Recorded data:
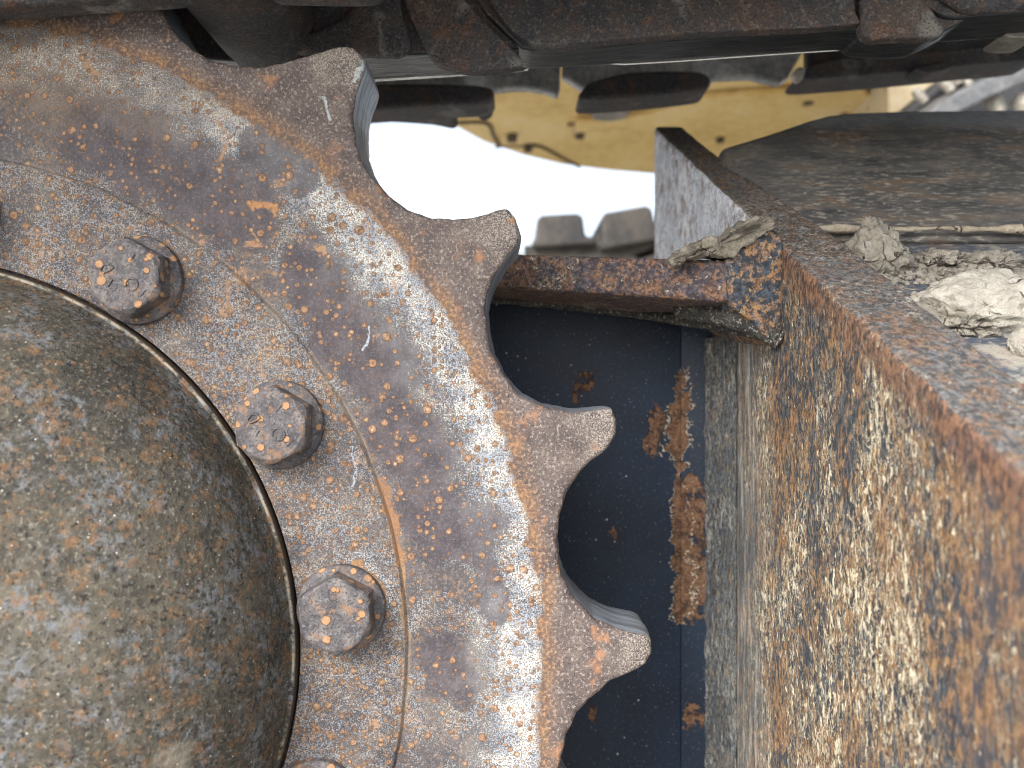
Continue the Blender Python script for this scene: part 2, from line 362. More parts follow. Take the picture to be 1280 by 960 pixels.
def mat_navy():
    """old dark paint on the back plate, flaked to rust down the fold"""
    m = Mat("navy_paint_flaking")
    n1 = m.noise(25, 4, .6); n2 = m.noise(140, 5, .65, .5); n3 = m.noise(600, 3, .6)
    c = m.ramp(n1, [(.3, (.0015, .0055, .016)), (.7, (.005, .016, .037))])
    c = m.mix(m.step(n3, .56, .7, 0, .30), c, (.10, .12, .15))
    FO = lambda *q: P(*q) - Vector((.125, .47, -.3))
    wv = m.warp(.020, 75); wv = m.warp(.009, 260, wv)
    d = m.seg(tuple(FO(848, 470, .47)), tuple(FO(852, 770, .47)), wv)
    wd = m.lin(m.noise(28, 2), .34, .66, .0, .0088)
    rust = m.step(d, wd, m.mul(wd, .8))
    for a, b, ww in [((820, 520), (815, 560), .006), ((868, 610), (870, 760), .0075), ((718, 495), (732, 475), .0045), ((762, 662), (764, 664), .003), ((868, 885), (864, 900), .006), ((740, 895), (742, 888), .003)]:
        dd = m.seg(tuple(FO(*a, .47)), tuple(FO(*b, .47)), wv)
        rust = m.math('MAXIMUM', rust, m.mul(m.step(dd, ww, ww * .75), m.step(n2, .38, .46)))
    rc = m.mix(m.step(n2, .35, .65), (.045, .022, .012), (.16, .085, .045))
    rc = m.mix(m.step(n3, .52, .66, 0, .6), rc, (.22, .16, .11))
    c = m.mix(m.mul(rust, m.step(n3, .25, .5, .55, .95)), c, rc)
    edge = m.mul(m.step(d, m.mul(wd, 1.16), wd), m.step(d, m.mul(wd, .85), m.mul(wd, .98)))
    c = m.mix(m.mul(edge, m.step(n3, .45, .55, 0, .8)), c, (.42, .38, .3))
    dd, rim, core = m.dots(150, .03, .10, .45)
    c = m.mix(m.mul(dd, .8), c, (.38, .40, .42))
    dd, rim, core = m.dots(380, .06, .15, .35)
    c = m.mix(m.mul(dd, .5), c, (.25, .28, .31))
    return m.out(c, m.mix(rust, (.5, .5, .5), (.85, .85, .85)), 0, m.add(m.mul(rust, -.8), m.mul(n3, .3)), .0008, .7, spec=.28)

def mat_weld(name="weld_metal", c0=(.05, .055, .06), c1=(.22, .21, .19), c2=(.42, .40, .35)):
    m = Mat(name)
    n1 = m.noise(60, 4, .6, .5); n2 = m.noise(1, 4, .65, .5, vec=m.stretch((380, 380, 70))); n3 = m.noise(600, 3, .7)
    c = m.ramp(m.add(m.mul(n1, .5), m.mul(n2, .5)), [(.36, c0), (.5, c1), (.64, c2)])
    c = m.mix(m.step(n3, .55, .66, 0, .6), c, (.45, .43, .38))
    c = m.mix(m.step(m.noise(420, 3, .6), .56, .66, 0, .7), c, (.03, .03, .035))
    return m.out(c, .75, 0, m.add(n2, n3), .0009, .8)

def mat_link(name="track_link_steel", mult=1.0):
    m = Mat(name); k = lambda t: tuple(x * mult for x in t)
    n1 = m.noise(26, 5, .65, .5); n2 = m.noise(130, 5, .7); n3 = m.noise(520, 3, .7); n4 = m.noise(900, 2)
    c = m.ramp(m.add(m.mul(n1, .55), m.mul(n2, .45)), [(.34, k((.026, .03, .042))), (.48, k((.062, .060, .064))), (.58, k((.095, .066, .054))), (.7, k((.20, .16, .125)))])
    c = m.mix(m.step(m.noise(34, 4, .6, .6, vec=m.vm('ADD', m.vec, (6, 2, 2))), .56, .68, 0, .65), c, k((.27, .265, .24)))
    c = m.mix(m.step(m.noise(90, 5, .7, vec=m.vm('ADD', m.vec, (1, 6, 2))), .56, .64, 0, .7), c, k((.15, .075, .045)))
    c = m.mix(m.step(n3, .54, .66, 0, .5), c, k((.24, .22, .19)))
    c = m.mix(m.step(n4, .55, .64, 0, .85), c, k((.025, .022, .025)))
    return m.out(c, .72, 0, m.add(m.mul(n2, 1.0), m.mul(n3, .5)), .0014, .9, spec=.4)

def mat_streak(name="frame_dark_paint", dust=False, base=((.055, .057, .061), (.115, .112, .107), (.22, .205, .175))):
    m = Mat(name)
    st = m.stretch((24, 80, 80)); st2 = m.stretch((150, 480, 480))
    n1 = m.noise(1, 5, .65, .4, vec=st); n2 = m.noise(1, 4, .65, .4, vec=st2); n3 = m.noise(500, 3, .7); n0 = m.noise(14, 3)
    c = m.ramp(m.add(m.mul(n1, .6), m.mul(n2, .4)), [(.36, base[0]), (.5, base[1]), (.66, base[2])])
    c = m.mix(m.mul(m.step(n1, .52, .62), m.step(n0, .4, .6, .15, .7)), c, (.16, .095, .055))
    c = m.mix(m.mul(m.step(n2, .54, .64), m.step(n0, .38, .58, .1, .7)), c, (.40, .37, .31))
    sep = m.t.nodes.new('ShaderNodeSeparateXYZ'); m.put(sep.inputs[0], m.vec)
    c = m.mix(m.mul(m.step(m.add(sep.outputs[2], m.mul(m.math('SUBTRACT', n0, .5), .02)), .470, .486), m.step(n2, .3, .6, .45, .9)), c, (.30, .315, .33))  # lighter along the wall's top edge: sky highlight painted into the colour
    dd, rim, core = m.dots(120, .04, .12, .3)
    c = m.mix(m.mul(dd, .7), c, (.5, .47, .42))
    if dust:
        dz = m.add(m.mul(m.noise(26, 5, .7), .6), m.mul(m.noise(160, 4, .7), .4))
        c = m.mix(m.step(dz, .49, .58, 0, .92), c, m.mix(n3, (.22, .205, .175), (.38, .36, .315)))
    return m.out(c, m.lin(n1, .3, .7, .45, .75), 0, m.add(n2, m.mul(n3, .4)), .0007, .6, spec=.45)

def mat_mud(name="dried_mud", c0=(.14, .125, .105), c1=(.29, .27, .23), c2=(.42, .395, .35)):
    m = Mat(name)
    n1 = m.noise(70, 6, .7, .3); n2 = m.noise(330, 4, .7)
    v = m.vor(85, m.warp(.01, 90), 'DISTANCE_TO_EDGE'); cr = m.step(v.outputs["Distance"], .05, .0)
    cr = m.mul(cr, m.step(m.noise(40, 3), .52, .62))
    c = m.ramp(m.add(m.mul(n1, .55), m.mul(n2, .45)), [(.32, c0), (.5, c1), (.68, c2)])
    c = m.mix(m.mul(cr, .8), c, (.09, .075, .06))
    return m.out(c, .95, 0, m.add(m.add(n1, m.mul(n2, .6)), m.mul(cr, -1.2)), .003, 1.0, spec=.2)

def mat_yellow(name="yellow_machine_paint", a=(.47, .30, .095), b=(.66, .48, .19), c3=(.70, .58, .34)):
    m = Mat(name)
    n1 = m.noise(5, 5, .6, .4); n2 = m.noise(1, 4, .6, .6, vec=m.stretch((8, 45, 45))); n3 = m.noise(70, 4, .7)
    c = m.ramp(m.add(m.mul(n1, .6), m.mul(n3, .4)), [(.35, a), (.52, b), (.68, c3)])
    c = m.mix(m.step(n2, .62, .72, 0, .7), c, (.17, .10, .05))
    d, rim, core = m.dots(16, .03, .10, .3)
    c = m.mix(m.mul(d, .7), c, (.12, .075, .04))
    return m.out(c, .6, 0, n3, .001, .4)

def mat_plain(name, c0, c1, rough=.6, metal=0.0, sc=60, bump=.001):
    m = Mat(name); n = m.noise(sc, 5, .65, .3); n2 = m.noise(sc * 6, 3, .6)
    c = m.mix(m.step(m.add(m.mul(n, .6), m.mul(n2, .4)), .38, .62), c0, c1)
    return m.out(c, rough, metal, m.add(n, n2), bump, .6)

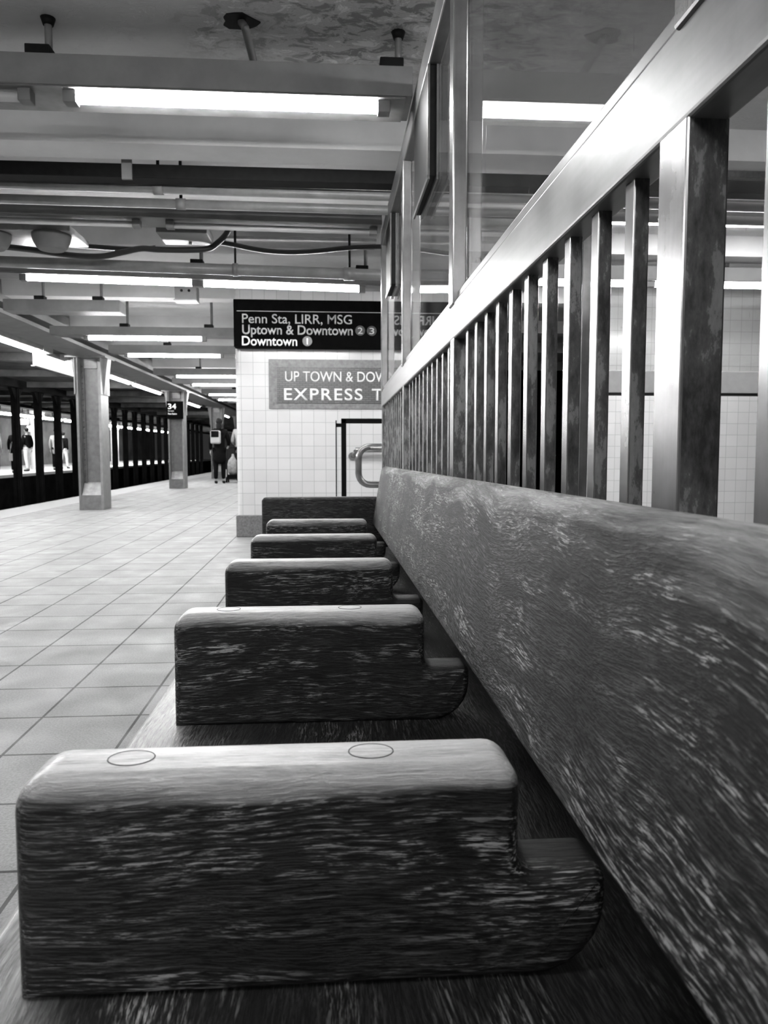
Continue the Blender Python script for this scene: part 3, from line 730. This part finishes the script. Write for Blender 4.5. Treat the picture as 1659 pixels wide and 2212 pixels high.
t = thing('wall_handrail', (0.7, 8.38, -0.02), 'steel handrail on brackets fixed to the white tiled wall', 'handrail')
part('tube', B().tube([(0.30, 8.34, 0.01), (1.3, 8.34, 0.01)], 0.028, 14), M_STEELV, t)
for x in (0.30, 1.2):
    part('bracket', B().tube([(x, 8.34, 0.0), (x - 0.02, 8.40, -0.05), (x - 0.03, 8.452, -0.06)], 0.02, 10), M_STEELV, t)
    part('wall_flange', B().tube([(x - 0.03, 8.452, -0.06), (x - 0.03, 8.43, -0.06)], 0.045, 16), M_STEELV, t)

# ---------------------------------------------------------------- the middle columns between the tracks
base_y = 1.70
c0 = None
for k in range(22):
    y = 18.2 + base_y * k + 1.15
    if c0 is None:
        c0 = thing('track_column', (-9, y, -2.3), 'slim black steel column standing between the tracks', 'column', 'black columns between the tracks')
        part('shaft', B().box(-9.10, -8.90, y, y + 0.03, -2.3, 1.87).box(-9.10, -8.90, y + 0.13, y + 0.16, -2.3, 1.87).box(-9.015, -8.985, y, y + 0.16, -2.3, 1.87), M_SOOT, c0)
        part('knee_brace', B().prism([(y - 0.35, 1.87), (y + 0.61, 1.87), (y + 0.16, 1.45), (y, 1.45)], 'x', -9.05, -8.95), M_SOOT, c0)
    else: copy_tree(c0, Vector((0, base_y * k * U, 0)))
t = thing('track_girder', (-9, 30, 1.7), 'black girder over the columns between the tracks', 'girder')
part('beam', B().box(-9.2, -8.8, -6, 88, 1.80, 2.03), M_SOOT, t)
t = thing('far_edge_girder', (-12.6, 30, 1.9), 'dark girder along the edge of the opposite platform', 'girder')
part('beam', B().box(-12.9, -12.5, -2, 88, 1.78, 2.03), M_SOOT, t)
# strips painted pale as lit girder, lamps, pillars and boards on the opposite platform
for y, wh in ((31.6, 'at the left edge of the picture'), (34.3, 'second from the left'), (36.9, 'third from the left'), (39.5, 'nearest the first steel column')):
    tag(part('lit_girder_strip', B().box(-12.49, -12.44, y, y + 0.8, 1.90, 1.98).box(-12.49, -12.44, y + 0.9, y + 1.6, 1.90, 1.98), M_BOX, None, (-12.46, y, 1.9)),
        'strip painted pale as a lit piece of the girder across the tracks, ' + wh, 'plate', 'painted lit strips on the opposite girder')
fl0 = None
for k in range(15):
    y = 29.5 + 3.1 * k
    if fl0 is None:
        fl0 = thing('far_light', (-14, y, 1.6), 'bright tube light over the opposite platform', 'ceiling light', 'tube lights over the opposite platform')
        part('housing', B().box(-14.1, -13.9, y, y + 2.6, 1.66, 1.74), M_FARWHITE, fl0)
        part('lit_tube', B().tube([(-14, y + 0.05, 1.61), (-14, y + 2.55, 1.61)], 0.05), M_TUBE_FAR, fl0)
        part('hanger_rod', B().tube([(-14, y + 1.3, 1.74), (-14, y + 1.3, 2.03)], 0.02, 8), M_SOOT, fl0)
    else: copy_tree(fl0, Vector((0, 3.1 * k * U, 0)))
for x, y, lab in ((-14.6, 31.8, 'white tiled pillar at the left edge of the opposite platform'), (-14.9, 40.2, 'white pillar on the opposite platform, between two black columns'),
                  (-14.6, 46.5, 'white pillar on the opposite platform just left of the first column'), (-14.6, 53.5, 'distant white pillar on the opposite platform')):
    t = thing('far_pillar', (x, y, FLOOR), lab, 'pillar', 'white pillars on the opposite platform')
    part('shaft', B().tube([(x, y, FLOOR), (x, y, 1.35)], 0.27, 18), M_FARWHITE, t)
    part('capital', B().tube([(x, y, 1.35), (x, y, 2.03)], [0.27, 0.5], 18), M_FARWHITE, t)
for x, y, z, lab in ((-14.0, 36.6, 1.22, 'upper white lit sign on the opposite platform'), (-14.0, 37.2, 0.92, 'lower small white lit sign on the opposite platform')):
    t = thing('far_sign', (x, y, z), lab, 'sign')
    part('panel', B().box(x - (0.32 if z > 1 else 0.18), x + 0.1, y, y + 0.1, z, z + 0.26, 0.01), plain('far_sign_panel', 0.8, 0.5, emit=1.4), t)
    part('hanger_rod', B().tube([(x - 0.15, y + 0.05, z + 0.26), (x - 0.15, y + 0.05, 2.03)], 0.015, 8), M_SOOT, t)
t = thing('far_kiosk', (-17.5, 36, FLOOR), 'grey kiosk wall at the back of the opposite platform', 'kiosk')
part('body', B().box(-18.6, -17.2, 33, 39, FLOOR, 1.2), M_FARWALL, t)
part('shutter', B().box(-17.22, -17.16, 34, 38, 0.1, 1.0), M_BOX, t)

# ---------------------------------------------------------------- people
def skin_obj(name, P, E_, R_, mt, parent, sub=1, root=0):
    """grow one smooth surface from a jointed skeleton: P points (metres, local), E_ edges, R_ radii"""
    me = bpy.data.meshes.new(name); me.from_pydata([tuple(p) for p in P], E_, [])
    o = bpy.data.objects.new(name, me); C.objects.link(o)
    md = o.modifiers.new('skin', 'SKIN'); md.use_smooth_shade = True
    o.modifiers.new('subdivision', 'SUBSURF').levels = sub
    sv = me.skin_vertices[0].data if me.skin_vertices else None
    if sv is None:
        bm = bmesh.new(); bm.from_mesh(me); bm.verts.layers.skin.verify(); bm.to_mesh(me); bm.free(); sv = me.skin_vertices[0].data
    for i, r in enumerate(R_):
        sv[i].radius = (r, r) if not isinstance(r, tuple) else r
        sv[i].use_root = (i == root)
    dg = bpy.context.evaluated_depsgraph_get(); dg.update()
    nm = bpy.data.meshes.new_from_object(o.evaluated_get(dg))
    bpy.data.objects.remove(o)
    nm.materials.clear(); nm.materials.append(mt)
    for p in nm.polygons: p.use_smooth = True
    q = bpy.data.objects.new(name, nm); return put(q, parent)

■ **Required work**
Examine the entries and report how many of their lines contain the string "Python", giving no more than the number.

■ **Full answer**
2